Watching TTTMU now. I misremembered Hama's quote. He said "A lot of people don't seem to get the fact that the vehicles, that's the main profit margin. The action figures themselves are almost like loss leaders. That's what drives it." So sounds like there was a profit to the guys with that almost qualifier.
I started looking at the Sears and JC Penny's catalogs from the early Star Wars period, and old images of the stores stocked with stuff - at $2 retail for the SW line there was limited profit in the figures to be sure - but the vehicles were often $15 to $20 or more. So I get what he is saying - they probably made more money off of one vehicle sale of $20 than they did from 10 figures that totaled $20. (Or the equivalent for Joes).
 
Contemporaneously with the Star Wars 1:18 there were toylines for Buck Rogers, Flash Gordon and BSG also in that scale with both figures and vehicles, as the world was hoping for another "space opera" to be a massive hit - so the copycats started. (And Star Trek the motion picture)
BSG didn't quite hit the same without ships, so I have Star Wars sized figures and little ships?

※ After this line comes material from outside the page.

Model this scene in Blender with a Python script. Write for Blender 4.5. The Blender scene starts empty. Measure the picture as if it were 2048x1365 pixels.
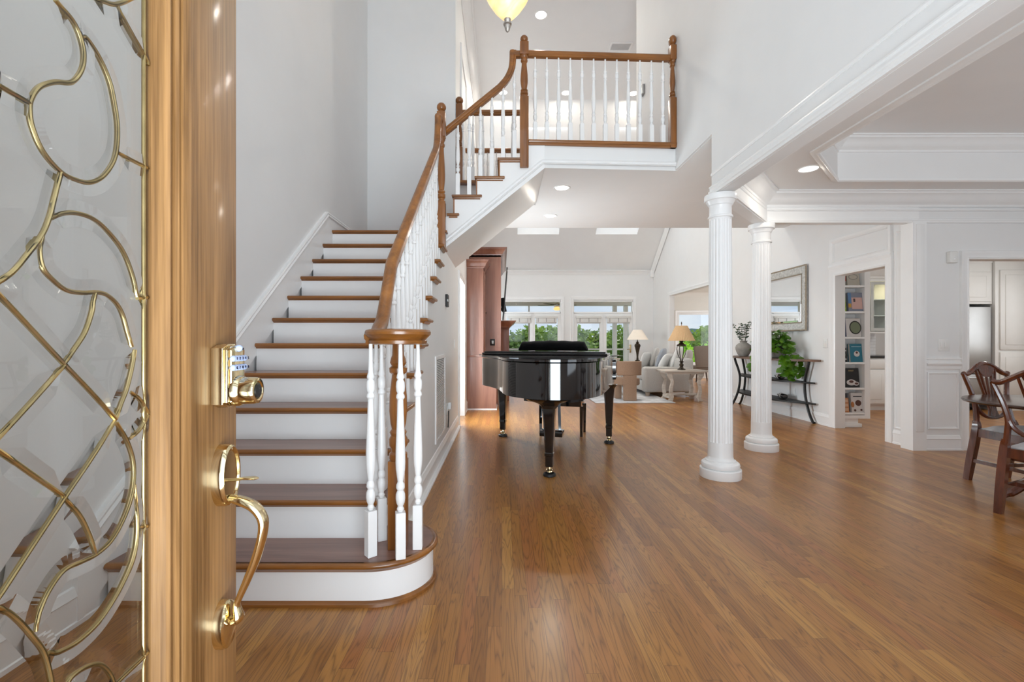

My funny memory of Flash Gordon figures is my Mom pointing out the Lizard Woman was in fact a woman. I specifically remember being in the kitchen while she washing dishes.
 
I had a good laugh when Dan recounted meeting Steven (?) from Hasbro at NYCC. To paraphase:
Dan: "Will the figures have black light painting?"
Steven: "No."
Dan: "What!!!????"I'm going to make some time to watch Tron Legacy for the first.
I really hope this happened but also why didn't *this* happen?

There are so many things that could have helped this project be more than it is creatively - lights, a red car, black light paint is a cool idea - and Hasbro just went nah, we want $260. And now they'll get zero.